Sebuah kapal yang membawa 1.000 ton bahan kimia asal China, yang diyakini sebagai komponen utama dalam pembuatan bahan bakar rudal, telah tiba di perairan dekat Pelabuhan Bandar Abbas, Iran, pada Kamis (13/2/2025). Kedatangan kapal ini memunculkan spekulasi bahwa Iran mungkin akan segera memulai kembali produksi rudalnya setelah mengalami kemunduran akibat serangan Israel terhadap fasilitas militer utama mereka tahun lalu.
Kapal pertama, Golbon, meninggalkan Pelabuhan Taicang, China, sekitar tiga minggu lalu dengan membawa natrium perklorat, bahan baku utama dalam pembuatan propelan padat yang digunakan untuk rudal jarak menengah Iran. Jika produksi rudal kembali berjalan normal, ini bisa menjadi titik balik bagi Iran dalam konflik geopolitik di Timur Tengah.
Dampak Pengiriman Natrium Perklorat bagi Iran
Menurut sumber intelijen, jumlah natrium perklorat yang dikirim cukup untuk memproduksi sekitar 260 motor roket untuk misil Kheibar Shekan atau 200 misil balistik Haj Qasem. Ini menunjukkan bahwa Iran mungkin telah lebih cepat pulih dari perkiraan awal, di mana para pakar semula menduga butuh setidaknya satu tahun sebelum mereka bisa kembali memproduksi propelan rudal.
Iran sendiri saat ini sedang mengalami tekanan besar akibat serangkaian kekalahan strategis di Timur Tengah, seperti melemahnya posisi Hizbullah di Lebanon dan jatuhnya Bashar al-Assad di Suriah. Jika produksi rudal kembali berjalan, Iran bisa memperkuat posisi militernya di kawasan.
Kapal Kedua Masih di China, Apakah China Terlibat?
Selain Golbon, kapal lain bernama Jairan juga dijadwalkan membawa 1.000 ton natrium perklorat ke Iran. Namun, hingga saat ini, Jairan masih berada di China dan belum mengangkut muatannya. Kedua kapal tersebut diketahui dioperasikan oleh Islamic Republic of Iran Shipping Lines (IRISL).
Sementara itu, tidak ada indikasi bahwa pemerintah China mengetahui pengiriman ini sebelum media melaporkannya pada akhir Januari. Natrium perklorat sendiri bukan barang yang dilarang dalam sanksi Barat terhadap Iran, sehingga pengirimannya tidak dianggap ilegal.

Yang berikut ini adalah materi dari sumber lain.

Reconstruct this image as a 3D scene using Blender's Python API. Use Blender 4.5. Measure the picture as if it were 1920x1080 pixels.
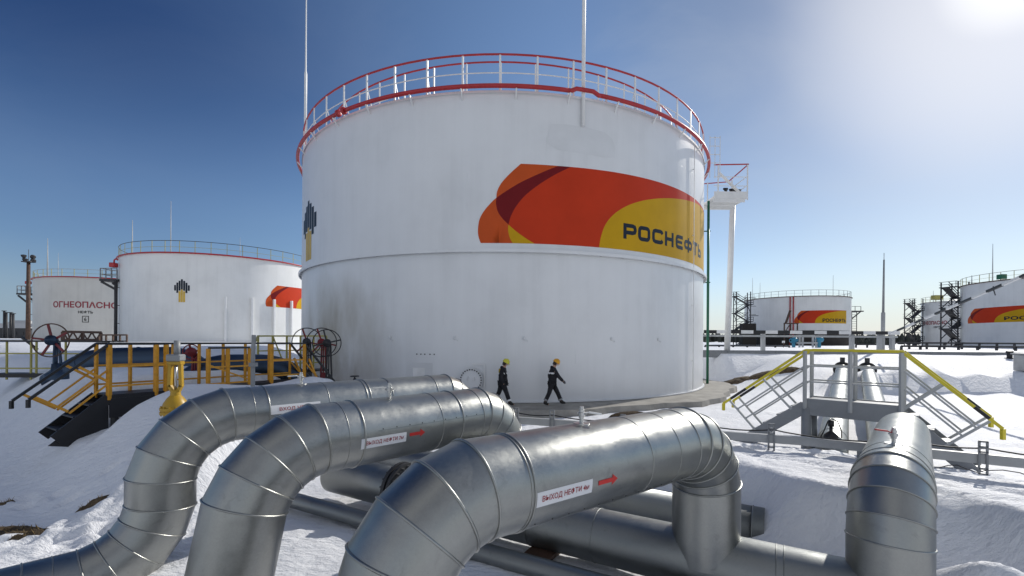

Menanggapi laporan ini, Kementerian Luar Negeri China menyatakan bahwa mereka tidak mengetahui rincian spesifik kasus tersebut. Dalam pernyataan resminya, China menegaskan bahwa mereka menolak sanksi sepihak yang dianggap ilegal serta tuduhan yang tidak memiliki bukti kuat.
“China secara konsisten menerapkan kontrol ekspor terhadap barang-barang yang memiliki kegunaan ganda sesuai dengan hukum internasional serta regulasi domestik,” ujar pernyataan tersebut.
Selain itu, China juga menegaskan bahwa natrium perklorat tidak termasuk dalam daftar barang yang diawasi, sehingga ekspor bahan kimia tersebut dianggap sebagai bagian dari perdagangan biasa.
Kesimpulan: Akankah Iran Kembali Mengancam Stabilitas Kawasan?
Kedatangan bahan baku propelan ini menjadi sinyal kuat bahwa Iran mungkin sudah siap untuk kembali memproduksi rudal balistiknya. Dengan meningkatnya ketegangan di Timur Tengah, pengiriman ini bisa menjadi faktor penting yang mengubah dinamika politik dan keamanan di kawasan.
Kini, perhatian dunia tertuju pada langkah Iran selanjutnya—apakah mereka akan kembali meningkatkan produksi rudal, atau justru menghadapi tekanan baru dari komunitas internasional?